The lack of depth in Ma’s lecture spoke to the need for reconsideration regarding the performance of music that includes “non-Western” elements. Cultural products that derive inspiration from societies viewed as exotic by its Western audiences require continual, sensitive discourse on the part of not only artists like Ma and Silkroad, but also listeners and fans. Though the concert and the Silkroad’s mission is inspiring, it should be taken as “a beginning for new listeners, not an end,” as New York Times music critic John Rockwell wrote in 2002. Rockwell rightly raises questions regarding “the culinary sampling aspect of the offerings, and the production values that exacerbate the sense of being an imperialist wanderer in a field of gorgeous but mystifying blossoms.”

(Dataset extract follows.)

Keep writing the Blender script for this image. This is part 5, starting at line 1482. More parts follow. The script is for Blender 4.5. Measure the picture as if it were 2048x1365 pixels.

Silkroad’s work might not be imperialist, but to progress efficiently and ethically in the world of cross-cultural music making, it would only be responsible to continue discussing and working out such concerns.
In any case, the work of Silkroad and similar ensembles like Kronos Quartet and Brooklyn Rider is undoubtedly essential, and is done with the highest quality of musicianship. Silkroad also continues to move forward in its artistic mission — last fall, the group announced a three-part vision that involves increasing diversity and inclusion for all people involved in the project, a series of U.S.-based residencies, and a new series of commissions.